== Given entries ==

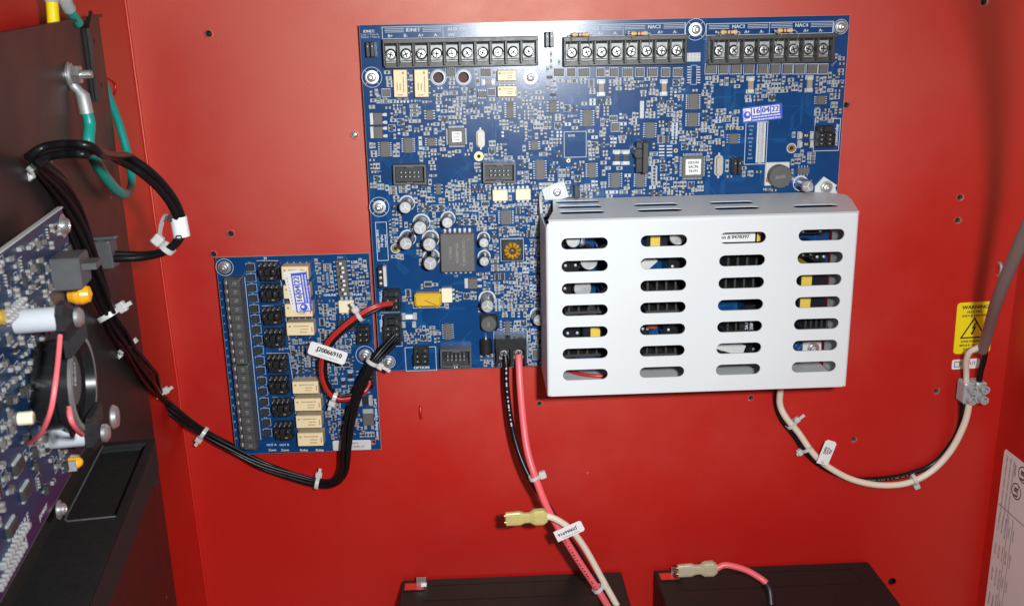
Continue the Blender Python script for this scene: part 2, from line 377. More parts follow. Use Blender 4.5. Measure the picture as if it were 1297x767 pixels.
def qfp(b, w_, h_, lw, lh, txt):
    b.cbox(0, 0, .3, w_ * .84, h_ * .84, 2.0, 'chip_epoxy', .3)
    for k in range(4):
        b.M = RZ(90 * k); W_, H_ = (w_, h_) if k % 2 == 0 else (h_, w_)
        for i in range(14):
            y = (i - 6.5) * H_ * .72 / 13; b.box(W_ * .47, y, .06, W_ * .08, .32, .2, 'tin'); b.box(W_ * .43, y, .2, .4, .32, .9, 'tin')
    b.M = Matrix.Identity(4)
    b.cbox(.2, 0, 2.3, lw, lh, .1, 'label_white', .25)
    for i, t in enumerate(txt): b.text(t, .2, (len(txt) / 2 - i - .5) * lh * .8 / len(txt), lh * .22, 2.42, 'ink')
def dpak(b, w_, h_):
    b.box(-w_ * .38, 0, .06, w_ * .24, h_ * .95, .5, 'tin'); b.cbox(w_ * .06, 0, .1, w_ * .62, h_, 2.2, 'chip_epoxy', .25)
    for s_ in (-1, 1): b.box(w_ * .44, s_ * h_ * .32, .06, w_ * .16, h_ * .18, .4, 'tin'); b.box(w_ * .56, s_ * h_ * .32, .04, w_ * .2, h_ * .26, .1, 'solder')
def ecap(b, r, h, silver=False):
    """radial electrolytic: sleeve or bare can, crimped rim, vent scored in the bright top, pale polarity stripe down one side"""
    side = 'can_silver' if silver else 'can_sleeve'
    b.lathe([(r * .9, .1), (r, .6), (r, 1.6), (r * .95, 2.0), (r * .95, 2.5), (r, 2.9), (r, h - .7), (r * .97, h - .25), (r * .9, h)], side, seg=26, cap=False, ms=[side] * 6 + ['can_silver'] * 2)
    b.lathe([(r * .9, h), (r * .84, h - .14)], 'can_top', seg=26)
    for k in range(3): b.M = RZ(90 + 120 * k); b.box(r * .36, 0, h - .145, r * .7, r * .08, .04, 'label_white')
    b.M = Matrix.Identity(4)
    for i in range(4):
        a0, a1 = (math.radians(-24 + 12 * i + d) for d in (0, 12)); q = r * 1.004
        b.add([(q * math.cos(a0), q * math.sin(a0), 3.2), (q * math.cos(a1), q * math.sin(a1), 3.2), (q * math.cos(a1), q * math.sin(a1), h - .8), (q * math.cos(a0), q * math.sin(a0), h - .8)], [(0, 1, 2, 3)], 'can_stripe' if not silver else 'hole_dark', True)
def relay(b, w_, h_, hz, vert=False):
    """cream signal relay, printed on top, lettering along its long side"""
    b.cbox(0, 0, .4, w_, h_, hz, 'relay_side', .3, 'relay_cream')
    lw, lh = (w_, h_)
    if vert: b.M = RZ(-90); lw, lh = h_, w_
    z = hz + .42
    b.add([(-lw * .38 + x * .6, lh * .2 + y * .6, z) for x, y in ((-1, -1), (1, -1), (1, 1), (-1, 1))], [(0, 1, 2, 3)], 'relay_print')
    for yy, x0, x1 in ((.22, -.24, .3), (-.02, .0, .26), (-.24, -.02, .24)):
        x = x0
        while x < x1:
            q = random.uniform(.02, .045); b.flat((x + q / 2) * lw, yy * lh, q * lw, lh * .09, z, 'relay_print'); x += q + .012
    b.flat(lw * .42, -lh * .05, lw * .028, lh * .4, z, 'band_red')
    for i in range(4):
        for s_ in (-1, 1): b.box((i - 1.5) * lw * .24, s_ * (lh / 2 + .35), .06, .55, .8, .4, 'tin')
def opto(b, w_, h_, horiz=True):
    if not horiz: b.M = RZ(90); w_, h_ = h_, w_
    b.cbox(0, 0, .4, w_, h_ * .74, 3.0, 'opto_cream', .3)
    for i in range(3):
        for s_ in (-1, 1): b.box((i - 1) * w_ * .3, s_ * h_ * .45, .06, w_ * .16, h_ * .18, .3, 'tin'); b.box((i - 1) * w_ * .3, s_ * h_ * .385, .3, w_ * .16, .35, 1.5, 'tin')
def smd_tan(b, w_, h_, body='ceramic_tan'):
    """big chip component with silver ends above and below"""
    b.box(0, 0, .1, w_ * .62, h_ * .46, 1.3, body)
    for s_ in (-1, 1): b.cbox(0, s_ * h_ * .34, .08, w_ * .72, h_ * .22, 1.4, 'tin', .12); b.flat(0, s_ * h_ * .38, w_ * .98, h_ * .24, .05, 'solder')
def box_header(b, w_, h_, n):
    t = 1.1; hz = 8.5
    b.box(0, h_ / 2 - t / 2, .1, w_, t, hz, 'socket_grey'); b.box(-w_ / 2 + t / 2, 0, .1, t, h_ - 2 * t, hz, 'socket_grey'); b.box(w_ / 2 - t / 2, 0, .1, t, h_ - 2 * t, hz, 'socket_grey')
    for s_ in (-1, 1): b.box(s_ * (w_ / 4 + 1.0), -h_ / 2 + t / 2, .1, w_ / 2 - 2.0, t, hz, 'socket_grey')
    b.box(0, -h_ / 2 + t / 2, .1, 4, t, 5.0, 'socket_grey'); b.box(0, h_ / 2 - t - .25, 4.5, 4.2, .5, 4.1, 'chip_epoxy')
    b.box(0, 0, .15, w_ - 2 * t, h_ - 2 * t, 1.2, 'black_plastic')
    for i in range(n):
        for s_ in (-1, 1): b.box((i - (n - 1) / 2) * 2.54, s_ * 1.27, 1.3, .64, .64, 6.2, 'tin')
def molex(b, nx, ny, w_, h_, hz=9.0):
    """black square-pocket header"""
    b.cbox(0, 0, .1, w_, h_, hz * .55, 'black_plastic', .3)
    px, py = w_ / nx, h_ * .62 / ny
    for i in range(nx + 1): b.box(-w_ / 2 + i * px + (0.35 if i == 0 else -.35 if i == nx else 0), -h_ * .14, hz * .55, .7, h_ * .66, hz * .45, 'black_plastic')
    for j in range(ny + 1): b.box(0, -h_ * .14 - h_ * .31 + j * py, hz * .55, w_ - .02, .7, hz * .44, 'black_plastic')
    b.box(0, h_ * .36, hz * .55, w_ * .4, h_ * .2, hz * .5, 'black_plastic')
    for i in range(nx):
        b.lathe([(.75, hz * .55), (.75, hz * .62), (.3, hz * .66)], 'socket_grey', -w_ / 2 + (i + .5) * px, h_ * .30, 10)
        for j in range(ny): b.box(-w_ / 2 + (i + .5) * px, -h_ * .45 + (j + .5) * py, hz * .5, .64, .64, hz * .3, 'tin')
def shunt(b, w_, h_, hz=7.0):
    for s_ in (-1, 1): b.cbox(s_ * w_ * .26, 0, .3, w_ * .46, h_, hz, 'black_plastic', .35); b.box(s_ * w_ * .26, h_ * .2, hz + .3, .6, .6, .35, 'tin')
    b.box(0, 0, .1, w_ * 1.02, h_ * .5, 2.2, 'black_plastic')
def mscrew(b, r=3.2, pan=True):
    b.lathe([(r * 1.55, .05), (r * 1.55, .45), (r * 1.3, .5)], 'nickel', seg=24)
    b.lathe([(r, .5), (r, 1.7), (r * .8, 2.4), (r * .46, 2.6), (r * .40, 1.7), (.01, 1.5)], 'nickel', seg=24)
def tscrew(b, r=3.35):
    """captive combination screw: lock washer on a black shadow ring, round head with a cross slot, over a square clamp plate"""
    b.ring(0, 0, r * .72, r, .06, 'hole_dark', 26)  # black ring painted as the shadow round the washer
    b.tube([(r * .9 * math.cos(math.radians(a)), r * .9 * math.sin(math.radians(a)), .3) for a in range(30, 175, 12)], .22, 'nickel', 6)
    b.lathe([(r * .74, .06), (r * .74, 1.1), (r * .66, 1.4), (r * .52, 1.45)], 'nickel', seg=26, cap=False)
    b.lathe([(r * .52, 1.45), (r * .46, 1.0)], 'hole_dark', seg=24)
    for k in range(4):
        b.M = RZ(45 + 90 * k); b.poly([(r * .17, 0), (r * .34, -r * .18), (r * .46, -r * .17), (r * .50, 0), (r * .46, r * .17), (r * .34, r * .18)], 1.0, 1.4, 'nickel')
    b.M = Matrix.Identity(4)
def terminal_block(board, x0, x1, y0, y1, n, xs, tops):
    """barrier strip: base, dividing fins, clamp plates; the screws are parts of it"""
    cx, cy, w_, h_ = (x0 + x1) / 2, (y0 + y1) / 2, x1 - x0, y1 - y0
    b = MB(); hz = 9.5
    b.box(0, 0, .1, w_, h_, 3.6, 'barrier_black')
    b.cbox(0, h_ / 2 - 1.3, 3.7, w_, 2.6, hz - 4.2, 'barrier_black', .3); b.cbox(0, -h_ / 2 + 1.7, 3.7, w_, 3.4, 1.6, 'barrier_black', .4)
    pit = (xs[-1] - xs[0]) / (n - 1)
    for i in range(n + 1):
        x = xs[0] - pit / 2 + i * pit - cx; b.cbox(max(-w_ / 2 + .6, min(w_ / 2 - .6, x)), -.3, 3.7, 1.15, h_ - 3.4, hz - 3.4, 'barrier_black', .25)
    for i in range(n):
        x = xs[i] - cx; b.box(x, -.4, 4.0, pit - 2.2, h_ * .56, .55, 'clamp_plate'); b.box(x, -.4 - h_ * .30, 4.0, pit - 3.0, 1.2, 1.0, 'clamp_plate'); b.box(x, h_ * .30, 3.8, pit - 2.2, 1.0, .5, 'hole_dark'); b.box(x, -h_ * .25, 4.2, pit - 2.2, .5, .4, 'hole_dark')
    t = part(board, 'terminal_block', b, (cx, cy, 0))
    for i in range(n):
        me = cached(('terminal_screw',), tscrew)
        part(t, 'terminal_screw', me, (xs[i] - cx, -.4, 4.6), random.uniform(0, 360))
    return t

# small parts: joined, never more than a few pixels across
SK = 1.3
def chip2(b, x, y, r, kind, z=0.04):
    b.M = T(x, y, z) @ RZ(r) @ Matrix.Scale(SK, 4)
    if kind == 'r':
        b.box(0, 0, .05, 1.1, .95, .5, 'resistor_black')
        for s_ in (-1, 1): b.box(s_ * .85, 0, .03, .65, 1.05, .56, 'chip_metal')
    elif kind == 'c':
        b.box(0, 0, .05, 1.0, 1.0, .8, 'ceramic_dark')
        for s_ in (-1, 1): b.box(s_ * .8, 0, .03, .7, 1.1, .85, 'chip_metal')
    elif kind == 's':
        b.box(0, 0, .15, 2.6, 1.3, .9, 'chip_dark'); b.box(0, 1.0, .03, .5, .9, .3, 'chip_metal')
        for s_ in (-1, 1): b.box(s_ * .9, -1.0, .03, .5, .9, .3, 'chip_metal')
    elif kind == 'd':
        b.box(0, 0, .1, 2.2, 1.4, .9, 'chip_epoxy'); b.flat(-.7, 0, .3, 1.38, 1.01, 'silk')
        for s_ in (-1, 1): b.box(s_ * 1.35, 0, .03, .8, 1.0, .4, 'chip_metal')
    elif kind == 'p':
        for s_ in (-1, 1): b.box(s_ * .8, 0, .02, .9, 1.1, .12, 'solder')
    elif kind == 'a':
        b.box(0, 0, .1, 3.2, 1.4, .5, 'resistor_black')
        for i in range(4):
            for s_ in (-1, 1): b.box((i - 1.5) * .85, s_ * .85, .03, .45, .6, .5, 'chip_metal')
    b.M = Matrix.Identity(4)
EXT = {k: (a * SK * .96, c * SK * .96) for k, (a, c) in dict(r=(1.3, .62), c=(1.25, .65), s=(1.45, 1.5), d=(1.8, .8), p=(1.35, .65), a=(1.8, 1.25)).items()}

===
== Given entries ==

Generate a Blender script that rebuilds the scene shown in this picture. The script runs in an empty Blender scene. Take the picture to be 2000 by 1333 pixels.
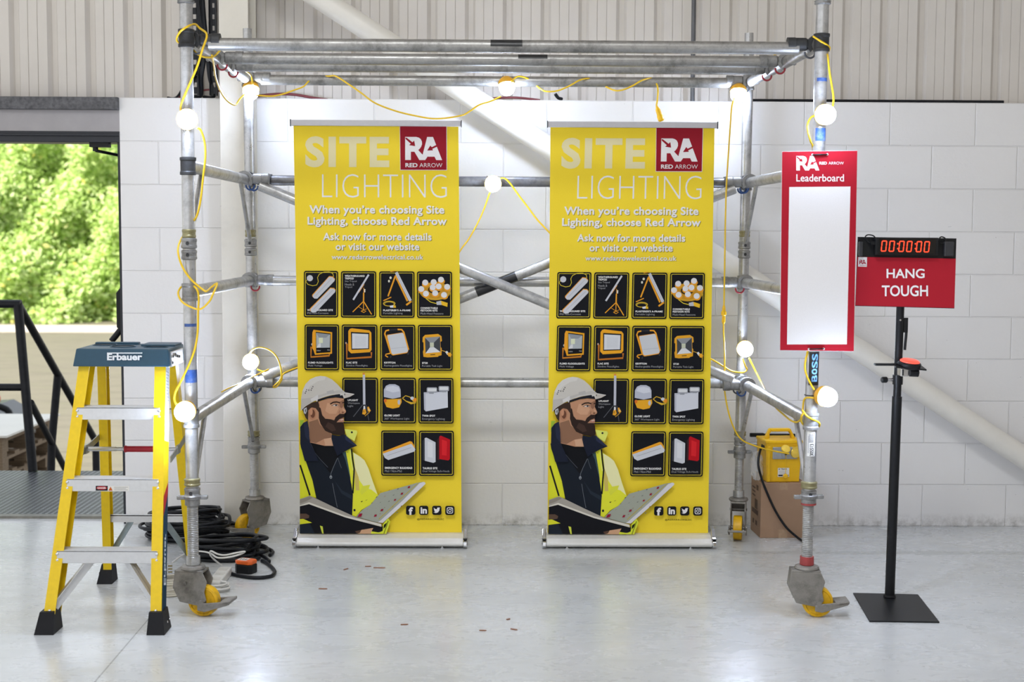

===
== Given entries ==

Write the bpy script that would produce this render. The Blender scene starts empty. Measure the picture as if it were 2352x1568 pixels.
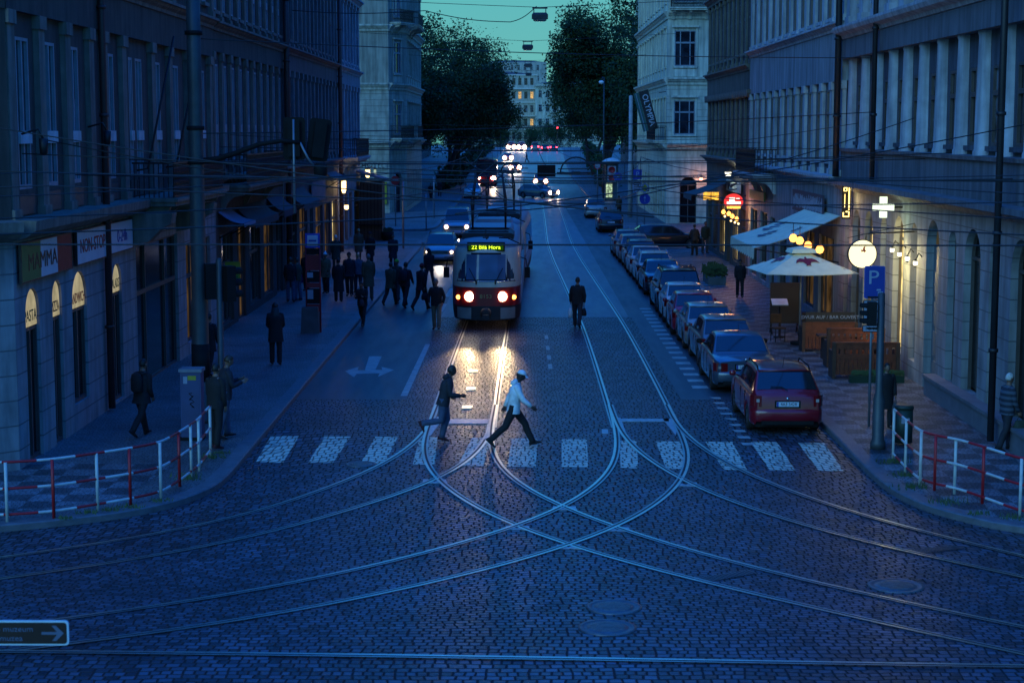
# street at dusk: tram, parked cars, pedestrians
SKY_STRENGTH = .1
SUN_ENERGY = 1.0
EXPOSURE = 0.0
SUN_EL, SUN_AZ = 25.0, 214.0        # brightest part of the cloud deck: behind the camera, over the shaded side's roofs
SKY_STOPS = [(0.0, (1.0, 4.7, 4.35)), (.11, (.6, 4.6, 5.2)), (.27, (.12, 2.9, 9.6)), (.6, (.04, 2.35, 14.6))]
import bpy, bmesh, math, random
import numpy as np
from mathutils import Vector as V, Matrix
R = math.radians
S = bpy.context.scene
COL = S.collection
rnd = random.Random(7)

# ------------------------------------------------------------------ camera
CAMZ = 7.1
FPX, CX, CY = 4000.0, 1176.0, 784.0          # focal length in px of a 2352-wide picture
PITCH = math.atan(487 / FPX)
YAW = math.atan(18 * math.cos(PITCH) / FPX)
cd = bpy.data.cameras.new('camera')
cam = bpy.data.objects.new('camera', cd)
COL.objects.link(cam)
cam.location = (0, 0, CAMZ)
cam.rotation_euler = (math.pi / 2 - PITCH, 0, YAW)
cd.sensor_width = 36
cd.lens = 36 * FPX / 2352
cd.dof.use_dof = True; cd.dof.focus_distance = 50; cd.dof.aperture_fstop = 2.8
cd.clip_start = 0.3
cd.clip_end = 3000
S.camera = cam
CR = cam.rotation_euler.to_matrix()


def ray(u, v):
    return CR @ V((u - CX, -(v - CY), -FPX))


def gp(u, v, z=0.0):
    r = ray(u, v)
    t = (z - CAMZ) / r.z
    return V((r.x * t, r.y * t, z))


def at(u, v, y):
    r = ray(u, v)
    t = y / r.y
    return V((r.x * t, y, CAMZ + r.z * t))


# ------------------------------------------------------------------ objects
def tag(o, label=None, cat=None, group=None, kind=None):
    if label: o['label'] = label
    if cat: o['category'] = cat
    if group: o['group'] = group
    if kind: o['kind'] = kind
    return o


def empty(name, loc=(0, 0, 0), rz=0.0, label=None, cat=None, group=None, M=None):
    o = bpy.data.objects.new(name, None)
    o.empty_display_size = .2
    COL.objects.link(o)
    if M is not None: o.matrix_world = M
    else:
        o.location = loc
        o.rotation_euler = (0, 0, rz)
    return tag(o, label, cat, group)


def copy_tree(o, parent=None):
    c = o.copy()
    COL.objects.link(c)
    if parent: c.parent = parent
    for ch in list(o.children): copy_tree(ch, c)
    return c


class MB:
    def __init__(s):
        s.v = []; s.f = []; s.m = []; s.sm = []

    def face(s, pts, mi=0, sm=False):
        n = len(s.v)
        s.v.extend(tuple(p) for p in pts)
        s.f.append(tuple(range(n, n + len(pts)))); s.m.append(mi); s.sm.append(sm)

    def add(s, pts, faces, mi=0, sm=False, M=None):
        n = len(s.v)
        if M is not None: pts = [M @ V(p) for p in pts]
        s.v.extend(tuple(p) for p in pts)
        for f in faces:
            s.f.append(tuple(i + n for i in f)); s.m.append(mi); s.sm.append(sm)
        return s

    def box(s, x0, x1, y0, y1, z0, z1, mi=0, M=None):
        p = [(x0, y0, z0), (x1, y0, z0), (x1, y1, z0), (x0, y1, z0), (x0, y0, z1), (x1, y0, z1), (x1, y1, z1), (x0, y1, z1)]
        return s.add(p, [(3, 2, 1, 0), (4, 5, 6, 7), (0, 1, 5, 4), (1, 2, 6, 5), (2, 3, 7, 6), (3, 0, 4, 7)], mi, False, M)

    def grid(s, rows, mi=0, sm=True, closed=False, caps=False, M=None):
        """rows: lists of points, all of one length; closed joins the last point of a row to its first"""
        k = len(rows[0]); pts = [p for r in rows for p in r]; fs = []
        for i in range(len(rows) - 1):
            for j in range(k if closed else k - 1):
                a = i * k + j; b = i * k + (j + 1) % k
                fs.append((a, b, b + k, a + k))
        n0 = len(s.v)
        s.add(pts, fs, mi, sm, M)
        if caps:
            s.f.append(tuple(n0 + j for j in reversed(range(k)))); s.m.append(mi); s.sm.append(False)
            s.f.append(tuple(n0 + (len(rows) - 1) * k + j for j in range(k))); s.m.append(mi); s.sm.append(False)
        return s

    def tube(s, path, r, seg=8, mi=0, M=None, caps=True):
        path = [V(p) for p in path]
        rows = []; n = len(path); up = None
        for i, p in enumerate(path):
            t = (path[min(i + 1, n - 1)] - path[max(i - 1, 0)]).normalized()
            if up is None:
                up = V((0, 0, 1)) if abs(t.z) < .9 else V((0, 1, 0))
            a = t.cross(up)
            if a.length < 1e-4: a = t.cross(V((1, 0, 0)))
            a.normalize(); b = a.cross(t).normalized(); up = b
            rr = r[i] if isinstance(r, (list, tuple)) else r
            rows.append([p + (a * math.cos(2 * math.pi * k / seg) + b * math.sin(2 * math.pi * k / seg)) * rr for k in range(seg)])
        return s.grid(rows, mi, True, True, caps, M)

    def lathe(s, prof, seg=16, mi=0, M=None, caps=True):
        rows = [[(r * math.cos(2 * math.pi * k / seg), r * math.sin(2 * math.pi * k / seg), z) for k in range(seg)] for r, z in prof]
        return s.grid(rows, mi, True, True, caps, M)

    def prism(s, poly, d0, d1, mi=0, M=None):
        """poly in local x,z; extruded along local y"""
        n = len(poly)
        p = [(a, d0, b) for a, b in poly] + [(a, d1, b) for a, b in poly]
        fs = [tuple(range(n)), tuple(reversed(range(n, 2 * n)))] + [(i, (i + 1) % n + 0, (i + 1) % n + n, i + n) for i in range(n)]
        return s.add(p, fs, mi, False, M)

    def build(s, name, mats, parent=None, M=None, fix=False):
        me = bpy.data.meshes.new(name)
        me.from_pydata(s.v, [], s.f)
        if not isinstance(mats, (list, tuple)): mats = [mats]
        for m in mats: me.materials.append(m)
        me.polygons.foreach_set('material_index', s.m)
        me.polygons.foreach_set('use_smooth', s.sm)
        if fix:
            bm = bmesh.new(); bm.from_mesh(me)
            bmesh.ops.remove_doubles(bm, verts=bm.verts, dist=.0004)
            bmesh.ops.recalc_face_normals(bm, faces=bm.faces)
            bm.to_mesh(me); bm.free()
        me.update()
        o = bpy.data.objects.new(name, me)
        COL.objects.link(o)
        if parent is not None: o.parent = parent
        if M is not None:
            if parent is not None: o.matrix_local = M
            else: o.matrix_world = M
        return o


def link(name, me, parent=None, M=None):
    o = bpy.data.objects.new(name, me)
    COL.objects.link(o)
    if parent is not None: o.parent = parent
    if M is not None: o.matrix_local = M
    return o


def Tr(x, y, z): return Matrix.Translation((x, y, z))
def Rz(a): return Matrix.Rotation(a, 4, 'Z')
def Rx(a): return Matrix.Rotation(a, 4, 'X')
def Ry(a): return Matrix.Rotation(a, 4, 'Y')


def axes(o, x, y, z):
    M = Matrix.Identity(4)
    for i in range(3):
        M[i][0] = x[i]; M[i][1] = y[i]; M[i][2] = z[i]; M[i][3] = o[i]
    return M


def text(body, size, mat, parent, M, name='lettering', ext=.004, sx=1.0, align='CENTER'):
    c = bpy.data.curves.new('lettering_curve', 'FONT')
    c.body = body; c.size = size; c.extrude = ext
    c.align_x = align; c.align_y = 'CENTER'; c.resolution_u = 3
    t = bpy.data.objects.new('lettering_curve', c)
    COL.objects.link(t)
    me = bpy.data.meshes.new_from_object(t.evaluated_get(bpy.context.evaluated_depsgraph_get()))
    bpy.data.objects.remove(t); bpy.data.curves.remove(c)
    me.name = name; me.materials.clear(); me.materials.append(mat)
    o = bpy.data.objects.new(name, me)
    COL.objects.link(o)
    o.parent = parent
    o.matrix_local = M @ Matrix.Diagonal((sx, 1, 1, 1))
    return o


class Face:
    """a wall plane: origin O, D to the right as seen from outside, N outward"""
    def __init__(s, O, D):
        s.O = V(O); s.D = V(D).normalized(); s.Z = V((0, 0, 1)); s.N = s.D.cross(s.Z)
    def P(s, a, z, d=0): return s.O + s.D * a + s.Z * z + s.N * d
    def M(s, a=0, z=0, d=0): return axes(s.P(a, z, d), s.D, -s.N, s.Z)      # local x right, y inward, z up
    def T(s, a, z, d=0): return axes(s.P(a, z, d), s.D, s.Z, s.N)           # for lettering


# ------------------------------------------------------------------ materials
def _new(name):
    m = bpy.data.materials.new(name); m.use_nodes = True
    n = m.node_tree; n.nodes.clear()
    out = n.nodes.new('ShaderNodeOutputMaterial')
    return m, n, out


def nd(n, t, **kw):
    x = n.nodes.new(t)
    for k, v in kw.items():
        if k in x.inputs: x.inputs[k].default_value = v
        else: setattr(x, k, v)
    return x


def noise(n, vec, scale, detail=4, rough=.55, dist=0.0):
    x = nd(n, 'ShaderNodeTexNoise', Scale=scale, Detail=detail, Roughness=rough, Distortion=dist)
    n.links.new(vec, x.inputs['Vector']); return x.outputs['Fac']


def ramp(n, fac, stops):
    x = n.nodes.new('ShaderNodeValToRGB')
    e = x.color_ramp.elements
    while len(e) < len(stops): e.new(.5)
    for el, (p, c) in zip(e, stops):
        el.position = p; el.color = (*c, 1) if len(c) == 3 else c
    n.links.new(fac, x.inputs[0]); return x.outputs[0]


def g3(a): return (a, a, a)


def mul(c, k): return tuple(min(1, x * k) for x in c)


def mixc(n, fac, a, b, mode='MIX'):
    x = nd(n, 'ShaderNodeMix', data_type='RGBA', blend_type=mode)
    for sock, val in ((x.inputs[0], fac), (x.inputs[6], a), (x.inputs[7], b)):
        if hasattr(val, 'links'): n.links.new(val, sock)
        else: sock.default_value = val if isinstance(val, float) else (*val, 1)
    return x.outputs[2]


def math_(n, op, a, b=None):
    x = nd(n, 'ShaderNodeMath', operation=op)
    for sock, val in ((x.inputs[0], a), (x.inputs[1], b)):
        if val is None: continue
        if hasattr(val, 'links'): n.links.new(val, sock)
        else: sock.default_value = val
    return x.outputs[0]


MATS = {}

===

— What you are asked to do —
Above are the records. Print exactly the lines from the one containing "Write the bpy" to the one containing "rnd = random.Random(7)", both included, and nothing else; pictures are excluded.

— Response to this exercise —
Write the bpy script that would produce this render. The Blender scene starts empty. Measure the picture as if it were 2352x1568 pixels.
# street at dusk: tram, parked cars, pedestrians
SKY_STRENGTH = .1
SUN_ENERGY = 1.0
EXPOSURE = 0.0
SUN_EL, SUN_AZ = 25.0, 214.0        # brightest part of the cloud deck: behind the camera, over the shaded side's roofs
SKY_STOPS = [(0.0, (1.0, 4.7, 4.35)), (.11, (.6, 4.6, 5.2)), (.27, (.12, 2.9, 9.6)), (.6, (.04, 2.35, 14.6))]
import bpy, bmesh, math, random
import numpy as np
from mathutils import Vector as V, Matrix
R = math.radians
S = bpy.context.scene
COL = S.collection
rnd = random.Random(7)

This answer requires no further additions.